- _Exercise aim_
Repeat, exactly and in full, the lines of the listing below, but without any pictures.

--- START ---

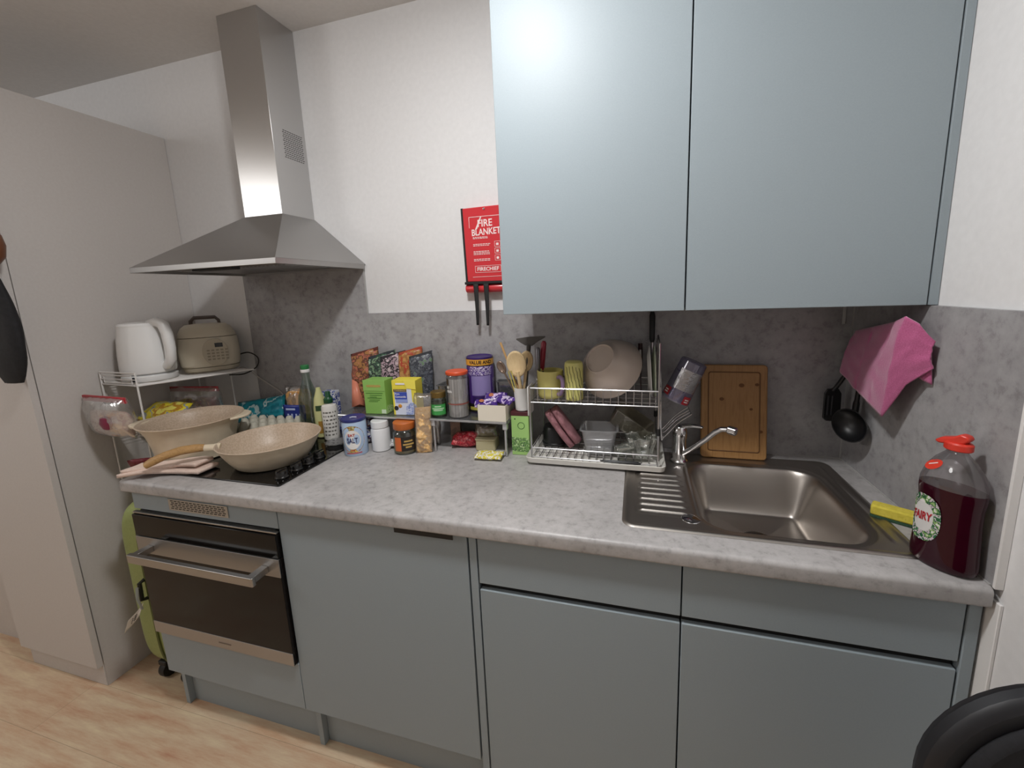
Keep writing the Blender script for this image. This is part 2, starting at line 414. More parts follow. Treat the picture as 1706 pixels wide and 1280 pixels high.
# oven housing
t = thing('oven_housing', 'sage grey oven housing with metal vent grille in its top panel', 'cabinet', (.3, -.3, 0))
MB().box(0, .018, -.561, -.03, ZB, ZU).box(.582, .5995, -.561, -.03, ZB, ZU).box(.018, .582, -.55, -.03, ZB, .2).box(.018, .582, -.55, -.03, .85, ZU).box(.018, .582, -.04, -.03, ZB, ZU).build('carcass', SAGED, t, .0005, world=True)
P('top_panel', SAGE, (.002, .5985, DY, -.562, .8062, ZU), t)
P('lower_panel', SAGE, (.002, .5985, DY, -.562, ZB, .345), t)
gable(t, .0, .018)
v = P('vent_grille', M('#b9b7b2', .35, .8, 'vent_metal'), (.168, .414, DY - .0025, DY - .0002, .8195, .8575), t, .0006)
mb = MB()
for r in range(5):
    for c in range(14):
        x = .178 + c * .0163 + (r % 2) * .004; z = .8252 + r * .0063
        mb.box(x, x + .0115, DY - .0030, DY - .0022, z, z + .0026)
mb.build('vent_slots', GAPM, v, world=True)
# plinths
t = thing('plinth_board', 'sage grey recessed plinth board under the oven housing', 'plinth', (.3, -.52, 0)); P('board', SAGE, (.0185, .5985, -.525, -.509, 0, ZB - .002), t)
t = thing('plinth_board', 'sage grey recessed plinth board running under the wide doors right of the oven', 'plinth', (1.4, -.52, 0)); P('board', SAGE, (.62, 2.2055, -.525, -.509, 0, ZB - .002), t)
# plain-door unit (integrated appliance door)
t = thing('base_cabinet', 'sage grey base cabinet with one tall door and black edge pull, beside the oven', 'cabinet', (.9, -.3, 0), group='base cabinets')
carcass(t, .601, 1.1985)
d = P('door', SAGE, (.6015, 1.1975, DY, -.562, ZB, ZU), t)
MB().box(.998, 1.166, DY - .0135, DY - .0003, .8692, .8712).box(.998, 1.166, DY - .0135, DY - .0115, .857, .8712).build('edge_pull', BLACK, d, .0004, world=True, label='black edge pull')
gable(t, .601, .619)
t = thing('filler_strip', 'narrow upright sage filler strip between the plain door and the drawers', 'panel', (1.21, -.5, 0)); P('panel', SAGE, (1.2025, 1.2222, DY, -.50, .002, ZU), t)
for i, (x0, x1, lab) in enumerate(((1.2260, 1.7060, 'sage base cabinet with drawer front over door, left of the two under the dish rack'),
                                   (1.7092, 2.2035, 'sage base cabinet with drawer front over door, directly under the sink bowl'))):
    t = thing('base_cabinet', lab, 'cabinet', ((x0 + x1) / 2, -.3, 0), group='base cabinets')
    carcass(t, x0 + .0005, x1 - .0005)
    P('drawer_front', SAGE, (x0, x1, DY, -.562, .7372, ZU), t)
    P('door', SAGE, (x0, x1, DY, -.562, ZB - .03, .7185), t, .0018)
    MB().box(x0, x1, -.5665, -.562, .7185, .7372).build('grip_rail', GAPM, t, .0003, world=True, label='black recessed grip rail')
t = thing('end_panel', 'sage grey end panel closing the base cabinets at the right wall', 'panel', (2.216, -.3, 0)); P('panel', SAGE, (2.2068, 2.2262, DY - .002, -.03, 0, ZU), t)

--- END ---

- _The solution_
Keep writing the Blender script for this image. This is part 2, starting at line 414. More parts follow. Treat the picture as 1706 pixels wide and 1280 pixels high.
# oven housing
t = thing('oven_housing', 'sage grey oven housing with metal vent grille in its top panel', 'cabinet', (.3, -.3, 0))
MB().box(0, .018, -.561, -.03, ZB, ZU).box(.582, .5995, -.561, -.03, ZB, ZU).box(.018, .582, -.55, -.03, ZB, .2).box(.018, .582, -.55, -.03, .85, ZU).box(.018, .582, -.04, -.03, ZB, ZU).build('carcass', SAGED, t, .0005, world=True)
P('top_panel', SAGE, (.002, .5985, DY, -.562, .8062, ZU), t)
P('lower_panel', SAGE, (.002, .5985, DY, -.562, ZB, .345), t)
gable(t, .0, .018)
v = P('vent_grille', M('#b9b7b2', .35, .8, 'vent_metal'), (.168, .414, DY - .0025, DY - .0002, .8195, .8575), t, .0006)
mb = MB()
for r in range(5):
    for c in range(14):
        x = .178 + c * .0163 + (r % 2) * .004; z = .8252 + r * .0063
        mb.box(x, x + .0115, DY - .0030, DY - .0022, z, z + .0026)
mb.build('vent_slots', GAPM, v, world=True)
# plinths
t = thing('plinth_board', 'sage grey recessed plinth board under the oven housing', 'plinth', (.3, -.52, 0)); P('board', SAGE, (.0185, .5985, -.525, -.509, 0, ZB - .002), t)
t = thing('plinth_board', 'sage grey recessed plinth board running under the wide doors right of the oven', 'plinth', (1.4, -.52, 0)); P('board', SAGE, (.62, 2.2055, -.525, -.509, 0, ZB - .002), t)
# plain-door unit (integrated appliance door)
t = thing('base_cabinet', 'sage grey base cabinet with one tall door and black edge pull, beside the oven', 'cabinet', (.9, -.3, 0), group='base cabinets')
carcass(t, .601, 1.1985)
d = P('door', SAGE, (.6015, 1.1975, DY, -.562, ZB, ZU), t)
MB().box(.998, 1.166, DY - .0135, DY - .0003, .8692, .8712).box(.998, 1.166, DY - .0135, DY - .0115, .857, .8712).build('edge_pull', BLACK, d, .0004, world=True, label='black edge pull')
gable(t, .601, .619)
t = thing('filler_strip', 'narrow upright sage filler strip between the plain door and the drawers', 'panel', (1.21, -.5, 0)); P('panel', SAGE, (1.2025, 1.2222, DY, -.50, .002, ZU), t)
for i, (x0, x1, lab) in enumerate(((1.2260, 1.7060, 'sage base cabinet with drawer front over door, left of the two under the dish rack'),
                                   (1.7092, 2.2035, 'sage base cabinet with drawer front over door, directly under the sink bowl'))):
    t = thing('base_cabinet', lab, 'cabinet', ((x0 + x1) / 2, -.3, 0), group='base cabinets')
    carcass(t, x0 + .0005, x1 - .0005)
    P('drawer_front', SAGE, (x0, x1, DY, -.562, .7372, ZU), t)
    P('door', SAGE, (x0, x1, DY, -.562, ZB - .03, .7185), t, .0018)
    MB().box(x0, x1, -.5665, -.562, .7185, .7372).build('grip_rail', GAPM, t, .0003, world=True, label='black recessed grip rail')
t = thing('end_panel', 'sage grey end panel closing the base cabinets at the right wall', 'panel', (2.216, -.3, 0)); P('panel', SAGE, (2.2068, 2.2262, DY - .002, -.03, 0, ZU), t)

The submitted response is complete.